As crises políticas têm uma vantagem, inegável e nem sempre devidamente valorizada: ajudam à clarificação. E permitem-nos perceber como os vários atores políticos se comportam numa situação de “aperto”, como respondem às investidas dos adversários e até onde estão dispostos a ir para manter o apoio dos seus correligionários. São, nesta era de imediatismo, uma espécie de jogo de xadrez relatado nas televisões como se ainda estivéssemos nos tempos da rádio, às vezes por via indireta, com vários jogadores a movimentarem as suas peças nem sempre às claras, mas a tentarem adivinhar o que vai na cabeça do seu oponente direto. Durante dias, somos espectadores de cada lance, de cada alteração de tática, e vamos percebendo quem está ali para o xeque-mate ou para tentar “empatar” o jogo. E vamos percebendo, claramente, quem são os políticos hábeis no jogo e os inábeis nesse mesmo jogo. E isso, sinceramente, é sempre uma boa e necessária clarificação – mesmo que nem sempre essa habilidade possa ser sinónimo de boa capacidade para governar (mas a avaliação, que a tire cada um por si, em face do que viu).

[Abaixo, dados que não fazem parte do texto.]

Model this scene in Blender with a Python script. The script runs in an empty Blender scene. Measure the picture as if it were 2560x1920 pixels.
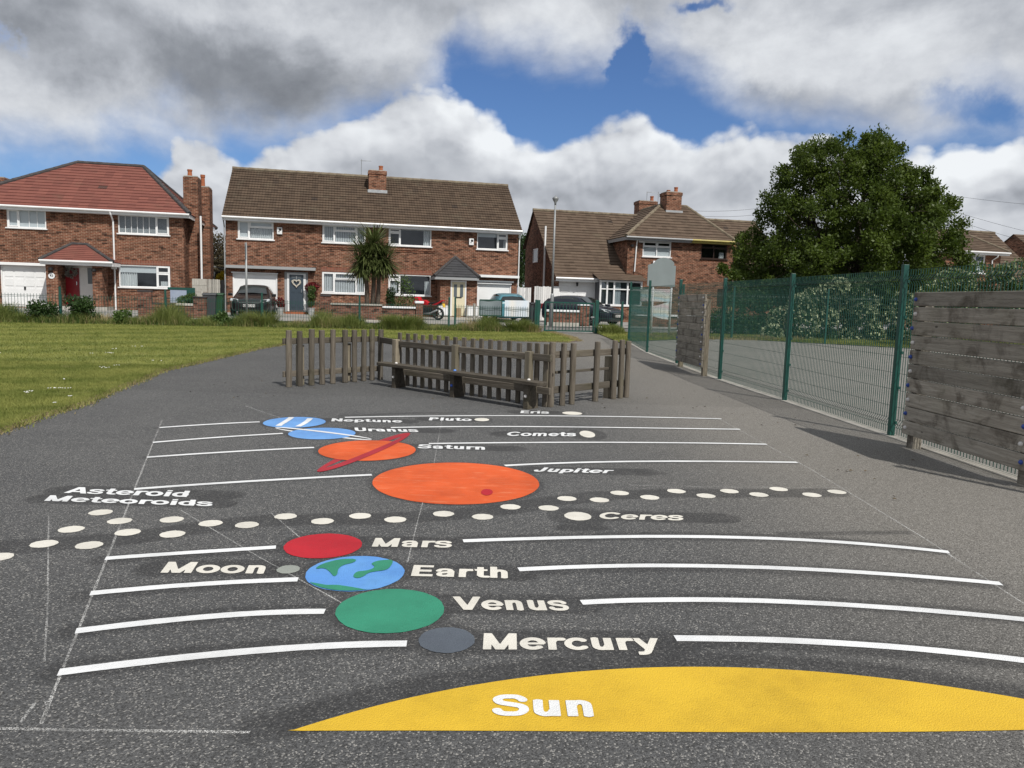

O que fica, então, deste exercício de clarificação? O que mais saltou à vista foi a confirmação de que, neste jogo político, António Costa se movimenta como peixe na água e Rui Rio se comporta como um peixe… no deserto. Mesmo nos momentos mais crispados, Costa mostrou sempre ter o controlo aparente da situação, qualquer que fosse o desfecho da crise, e transmitiu a sensação de que podia ganhar em qualquer cenário. Já Rio optou por desaparecer, fechar-se com os seus conselheiros, e ser depois o último a reagir, com uma declaração aos jornalistas sem direito a perguntas, em que tentou contra-atacar mas apenas mostrou a solidão do labirinto em que se enclausurou desde que decidiu assumir uma postura de maior oposição ao Governo, como lhe pediam os seus críticos – mas que não está, definitivamente, na sua natureza, como se nota.
Também se percebeu que o eleitoralismo é um vírus capaz de contagiar deputados de quem pouco ou nada se fala, mas que, de repente, a coberto da sombra de uma comissão parlamentar, são capazes de ganhar protagonismo e de engendrar acordos que pensam poder ser capitalizados em votos, neste caso, os dos professores.
Mas o que também fica é a confirmação de que a ameaça das pequenas crises políticas, como a que experimentámos no final da semana passada, pode ser resolvida, em dois toques, por políticos hábeis – sobretudo se contarem com a ajuda, mesmo involuntária, de adversários inábeis. São, no fundo, pequenos dramas da política que possuem o mérito de ajudar a clarificar posições, estratégias e até a personalidade dos seus atores, mas que não passam de sobressaltos normais do processo democrático, capazes de inflamar paixões e incendiar debates, e que rapidamente desaparecem na espuma dos dias.
Bem pior do que esta crise entre partidos, que lá se vai resolvendo com jogo político, é a outra que vai crescendo um pouco por todo o mundo, criando novos fenómenos de descontentamento, fomentando o autoritarismo e a intolerância. É uma crise com raízes nos desequilíbrios da globalização e nas feridas por sarar da crise económica e financeira de há uma década. É a crise provocada pela desigualdade crescente entre ricos e pobres (sejam estes indivíduos ou nações) e pela perda da esperança de que o sistema político consiga reparar as injustiças e apoiar, convenientemente, os mais fracos e desfavorecidos. É a crise que, como temos visto, está a ser aproveitada como rastilho pelos populistas em todo o mundo para destruir os valores da solidariedade e da democracia.
A crescente desigualdade que está na origem disto tudo é que é a verdadeira crise que deveria preocupar-nos. Essa, no entanto, não se resolve com a simples habilidade política.